Flash back a Retro Clips. Por lo que pude percibir (para dolor de mis oídos y de mis ojos), los productores de dicho programa definen retro como la música de los ochenta. ¿Eso es retro? ¿Te cae? ¡Es decir, ayer! ¡Qué onda, güey, no mames! ¡Qué picudo, güey! ¡Checa la programación, güey, está de pelos! Sintetizadores, baterías programadas, ritmitos que de por sí ya eran –en los ochenta- regresiones naif.

¿Por qué?

Lanzo una hipótesis, dividida en cuatro partes. Advierto, sin embargo, que se trata de una generalización. De hecho, puedo estar absolutamente equivocado. Por eso, la llamo hipótesis.

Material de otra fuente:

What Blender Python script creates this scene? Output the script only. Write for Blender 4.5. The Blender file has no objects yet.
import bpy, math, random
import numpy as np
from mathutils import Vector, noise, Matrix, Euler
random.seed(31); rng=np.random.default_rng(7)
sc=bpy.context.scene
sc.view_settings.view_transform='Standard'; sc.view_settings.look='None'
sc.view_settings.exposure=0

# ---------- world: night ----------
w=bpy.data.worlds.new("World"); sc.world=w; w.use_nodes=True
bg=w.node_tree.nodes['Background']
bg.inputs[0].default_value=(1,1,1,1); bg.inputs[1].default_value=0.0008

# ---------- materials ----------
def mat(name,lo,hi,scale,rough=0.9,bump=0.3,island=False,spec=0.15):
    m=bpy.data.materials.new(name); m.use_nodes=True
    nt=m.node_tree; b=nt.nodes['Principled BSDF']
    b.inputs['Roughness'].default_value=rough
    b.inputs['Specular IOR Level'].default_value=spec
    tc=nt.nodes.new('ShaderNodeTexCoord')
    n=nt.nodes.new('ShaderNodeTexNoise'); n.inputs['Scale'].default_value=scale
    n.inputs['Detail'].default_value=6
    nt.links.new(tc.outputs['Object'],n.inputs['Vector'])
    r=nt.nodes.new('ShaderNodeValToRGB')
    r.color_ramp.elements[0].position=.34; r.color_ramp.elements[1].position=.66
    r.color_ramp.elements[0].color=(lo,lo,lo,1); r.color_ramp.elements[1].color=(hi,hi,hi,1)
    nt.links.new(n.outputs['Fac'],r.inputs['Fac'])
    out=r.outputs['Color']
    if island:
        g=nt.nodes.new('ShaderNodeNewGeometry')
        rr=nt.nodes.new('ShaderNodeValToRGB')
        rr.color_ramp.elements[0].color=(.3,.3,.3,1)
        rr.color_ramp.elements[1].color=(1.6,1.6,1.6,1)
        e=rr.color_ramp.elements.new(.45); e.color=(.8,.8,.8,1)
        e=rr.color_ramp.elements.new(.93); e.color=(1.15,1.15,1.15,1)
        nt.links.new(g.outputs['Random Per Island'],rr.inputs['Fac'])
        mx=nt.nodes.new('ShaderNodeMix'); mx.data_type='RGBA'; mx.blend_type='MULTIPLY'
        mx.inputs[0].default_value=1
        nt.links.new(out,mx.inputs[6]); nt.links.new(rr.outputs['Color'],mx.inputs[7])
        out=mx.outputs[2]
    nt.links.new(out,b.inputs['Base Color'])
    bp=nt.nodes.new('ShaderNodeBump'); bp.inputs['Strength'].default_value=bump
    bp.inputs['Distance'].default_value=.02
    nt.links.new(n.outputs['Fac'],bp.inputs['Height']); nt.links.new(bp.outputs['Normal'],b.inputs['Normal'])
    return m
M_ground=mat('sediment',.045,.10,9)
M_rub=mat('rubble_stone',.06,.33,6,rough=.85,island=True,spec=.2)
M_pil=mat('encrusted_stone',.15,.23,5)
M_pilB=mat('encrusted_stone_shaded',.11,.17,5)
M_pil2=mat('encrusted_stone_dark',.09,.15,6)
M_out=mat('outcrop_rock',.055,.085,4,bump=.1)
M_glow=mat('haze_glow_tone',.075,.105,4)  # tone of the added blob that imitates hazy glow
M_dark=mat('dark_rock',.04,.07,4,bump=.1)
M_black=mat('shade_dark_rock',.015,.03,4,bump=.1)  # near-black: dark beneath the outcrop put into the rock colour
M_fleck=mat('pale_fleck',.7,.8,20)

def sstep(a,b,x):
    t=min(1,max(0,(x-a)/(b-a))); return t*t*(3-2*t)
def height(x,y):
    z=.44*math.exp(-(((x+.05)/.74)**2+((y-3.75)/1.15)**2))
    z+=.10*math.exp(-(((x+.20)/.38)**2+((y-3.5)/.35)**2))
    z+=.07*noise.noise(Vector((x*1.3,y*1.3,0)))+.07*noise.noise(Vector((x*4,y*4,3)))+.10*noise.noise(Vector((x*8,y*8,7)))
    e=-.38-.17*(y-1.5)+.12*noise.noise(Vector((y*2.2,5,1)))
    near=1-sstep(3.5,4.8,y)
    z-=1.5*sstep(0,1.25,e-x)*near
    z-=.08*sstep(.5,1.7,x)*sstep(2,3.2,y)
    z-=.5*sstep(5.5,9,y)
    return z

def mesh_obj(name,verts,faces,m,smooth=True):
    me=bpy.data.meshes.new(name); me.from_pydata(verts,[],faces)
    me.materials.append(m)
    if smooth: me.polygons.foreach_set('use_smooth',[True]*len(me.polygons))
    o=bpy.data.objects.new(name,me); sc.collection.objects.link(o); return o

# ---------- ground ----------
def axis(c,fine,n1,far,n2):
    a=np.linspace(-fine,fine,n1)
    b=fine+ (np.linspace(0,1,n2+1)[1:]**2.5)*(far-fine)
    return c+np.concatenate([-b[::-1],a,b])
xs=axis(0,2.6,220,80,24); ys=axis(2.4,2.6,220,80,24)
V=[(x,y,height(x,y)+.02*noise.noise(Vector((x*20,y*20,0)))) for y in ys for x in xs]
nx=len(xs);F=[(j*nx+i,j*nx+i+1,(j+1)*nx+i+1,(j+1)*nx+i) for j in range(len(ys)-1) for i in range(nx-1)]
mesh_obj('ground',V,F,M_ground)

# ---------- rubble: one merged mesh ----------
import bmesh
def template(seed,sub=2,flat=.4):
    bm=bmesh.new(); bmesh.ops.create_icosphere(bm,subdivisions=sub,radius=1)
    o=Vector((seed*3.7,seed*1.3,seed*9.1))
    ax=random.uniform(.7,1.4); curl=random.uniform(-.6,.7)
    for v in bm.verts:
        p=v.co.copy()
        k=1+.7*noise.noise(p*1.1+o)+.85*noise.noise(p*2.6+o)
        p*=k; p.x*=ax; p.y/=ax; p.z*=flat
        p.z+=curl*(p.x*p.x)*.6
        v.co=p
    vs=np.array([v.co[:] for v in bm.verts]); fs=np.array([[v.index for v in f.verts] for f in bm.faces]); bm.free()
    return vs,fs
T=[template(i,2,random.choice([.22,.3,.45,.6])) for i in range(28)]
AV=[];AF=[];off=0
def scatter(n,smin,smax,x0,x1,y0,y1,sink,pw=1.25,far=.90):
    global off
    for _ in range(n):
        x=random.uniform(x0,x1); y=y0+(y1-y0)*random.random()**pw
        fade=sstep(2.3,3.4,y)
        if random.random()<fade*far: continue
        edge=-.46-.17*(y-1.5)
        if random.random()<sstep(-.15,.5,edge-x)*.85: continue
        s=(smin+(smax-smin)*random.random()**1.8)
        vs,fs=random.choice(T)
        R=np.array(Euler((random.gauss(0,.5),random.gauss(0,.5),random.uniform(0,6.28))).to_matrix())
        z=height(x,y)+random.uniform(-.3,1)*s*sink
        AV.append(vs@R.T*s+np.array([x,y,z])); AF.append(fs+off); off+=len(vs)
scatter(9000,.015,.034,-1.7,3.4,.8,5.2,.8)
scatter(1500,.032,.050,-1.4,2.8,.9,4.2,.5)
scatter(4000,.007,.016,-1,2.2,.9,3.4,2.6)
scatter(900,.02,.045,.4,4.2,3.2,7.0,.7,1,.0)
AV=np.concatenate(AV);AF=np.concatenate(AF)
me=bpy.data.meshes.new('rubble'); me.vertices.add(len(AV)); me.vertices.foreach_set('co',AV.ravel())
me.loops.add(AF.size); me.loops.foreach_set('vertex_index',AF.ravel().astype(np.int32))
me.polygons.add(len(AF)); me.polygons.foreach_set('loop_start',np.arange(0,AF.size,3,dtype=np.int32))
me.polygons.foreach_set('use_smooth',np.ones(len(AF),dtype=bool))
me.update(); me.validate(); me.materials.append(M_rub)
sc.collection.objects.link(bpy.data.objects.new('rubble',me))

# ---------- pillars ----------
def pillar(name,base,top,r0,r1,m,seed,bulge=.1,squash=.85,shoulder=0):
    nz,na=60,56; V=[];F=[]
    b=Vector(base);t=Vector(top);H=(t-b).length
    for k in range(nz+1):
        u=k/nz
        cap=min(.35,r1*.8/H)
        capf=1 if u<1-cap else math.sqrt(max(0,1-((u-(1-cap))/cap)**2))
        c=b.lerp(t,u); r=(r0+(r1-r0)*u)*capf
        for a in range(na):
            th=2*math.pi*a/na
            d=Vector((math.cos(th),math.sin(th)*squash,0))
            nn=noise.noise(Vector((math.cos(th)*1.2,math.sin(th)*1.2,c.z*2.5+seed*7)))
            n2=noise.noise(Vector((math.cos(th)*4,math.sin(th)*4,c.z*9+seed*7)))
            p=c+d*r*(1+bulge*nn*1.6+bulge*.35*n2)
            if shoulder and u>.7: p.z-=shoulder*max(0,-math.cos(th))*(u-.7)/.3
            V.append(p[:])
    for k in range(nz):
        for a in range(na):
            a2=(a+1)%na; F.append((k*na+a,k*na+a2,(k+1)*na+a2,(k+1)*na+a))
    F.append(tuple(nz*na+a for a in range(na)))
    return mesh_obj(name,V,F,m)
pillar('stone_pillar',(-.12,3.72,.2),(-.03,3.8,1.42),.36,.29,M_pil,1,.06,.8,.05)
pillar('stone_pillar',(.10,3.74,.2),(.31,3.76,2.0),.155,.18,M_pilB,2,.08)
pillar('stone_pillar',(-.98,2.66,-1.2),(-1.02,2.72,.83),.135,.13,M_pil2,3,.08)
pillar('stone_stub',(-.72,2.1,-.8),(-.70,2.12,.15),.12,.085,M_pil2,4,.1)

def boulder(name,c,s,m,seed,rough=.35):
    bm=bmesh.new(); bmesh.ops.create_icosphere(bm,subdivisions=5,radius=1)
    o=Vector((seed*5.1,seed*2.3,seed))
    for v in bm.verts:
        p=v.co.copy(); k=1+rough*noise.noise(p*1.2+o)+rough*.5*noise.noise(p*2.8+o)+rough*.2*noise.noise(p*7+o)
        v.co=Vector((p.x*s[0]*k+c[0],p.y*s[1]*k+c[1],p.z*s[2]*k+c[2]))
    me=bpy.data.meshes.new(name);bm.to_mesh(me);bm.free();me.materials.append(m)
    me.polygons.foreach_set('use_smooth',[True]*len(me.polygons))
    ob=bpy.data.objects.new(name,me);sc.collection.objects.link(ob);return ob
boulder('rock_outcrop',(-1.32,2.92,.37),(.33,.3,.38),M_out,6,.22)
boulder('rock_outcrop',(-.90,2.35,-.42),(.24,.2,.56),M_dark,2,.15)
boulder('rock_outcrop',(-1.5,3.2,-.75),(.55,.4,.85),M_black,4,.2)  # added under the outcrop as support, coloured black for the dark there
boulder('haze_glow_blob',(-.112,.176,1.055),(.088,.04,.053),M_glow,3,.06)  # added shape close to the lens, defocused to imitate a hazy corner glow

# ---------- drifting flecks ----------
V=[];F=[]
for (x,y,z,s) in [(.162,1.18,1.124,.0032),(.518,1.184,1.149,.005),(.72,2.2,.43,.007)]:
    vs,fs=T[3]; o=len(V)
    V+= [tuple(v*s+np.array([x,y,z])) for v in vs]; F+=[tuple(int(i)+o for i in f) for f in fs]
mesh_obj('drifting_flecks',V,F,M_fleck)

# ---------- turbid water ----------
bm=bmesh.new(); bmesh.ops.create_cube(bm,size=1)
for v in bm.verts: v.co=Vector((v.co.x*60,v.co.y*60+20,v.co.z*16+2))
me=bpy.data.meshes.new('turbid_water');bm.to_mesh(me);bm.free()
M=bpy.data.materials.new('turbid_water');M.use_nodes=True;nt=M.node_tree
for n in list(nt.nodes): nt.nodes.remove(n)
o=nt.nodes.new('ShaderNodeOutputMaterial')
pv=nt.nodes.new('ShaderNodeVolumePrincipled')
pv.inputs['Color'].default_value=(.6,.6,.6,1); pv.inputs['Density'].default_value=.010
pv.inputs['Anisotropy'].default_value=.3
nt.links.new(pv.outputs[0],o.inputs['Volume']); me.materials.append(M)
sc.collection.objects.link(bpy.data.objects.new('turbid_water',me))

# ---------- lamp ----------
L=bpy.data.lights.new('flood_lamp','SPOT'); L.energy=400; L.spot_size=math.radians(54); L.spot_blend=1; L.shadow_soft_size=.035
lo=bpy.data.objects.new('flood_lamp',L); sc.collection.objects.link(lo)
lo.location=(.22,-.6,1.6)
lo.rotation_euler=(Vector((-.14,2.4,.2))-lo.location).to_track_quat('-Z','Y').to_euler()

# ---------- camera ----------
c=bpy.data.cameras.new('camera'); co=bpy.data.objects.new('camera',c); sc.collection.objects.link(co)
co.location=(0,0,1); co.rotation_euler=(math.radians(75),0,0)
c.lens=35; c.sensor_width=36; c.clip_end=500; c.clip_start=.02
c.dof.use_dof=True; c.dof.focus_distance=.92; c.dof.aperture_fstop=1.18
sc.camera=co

1. La música escuchada durante la pubertad y la adolescencia se clava en el alma sin juicios de valor y deja huellas permanentes. ¿Cuál es esa música? Todo aquella que entonces nos da sentido de pertenencia, y ésta es, naturalmente, la que está de moda.

2. Al agotar nuestros veinte o ya entrados de lleno en los treinta, descubrimos que se acerca el fin de la edad dorada; entonces, adoptamos actitudes infantiles y pubescentes, como para detener el tiempo (para comprobarlo, basta platicar cinco minutos con alguien que ande en dichas edades; o también es posible demostrarlo durante la fiesta de una boda: novios e invitados piden a la orquesta versátil que interprete los éxitos de hace quince años; y es cuando los viejos decidimos regresar a casa y desintoxicarnos de tanta lozanía).

3. Si a los quince renegamos de nuestra infancia, entre los veinticinco y los treinta nos empeñamos en reivindicarla, con todo y su soundtrack, así sea grotesco por naturaleza (cuando un treintañero de hoy se emborracha, descubre que se sabe todas las canciones de Timbiriche y acaba bailando a Flans, sintiéndose Simon Le Bon en The Reflex: The reflex is an only child, he's waiting in the park).

4. Los treintañeros son el bocado más apetitoso para los mercaderes de la nostalgia, porque quien tenía entre diez y quince años en 1985, hoy decide que ya es hora de adoptar un pasado testimonial.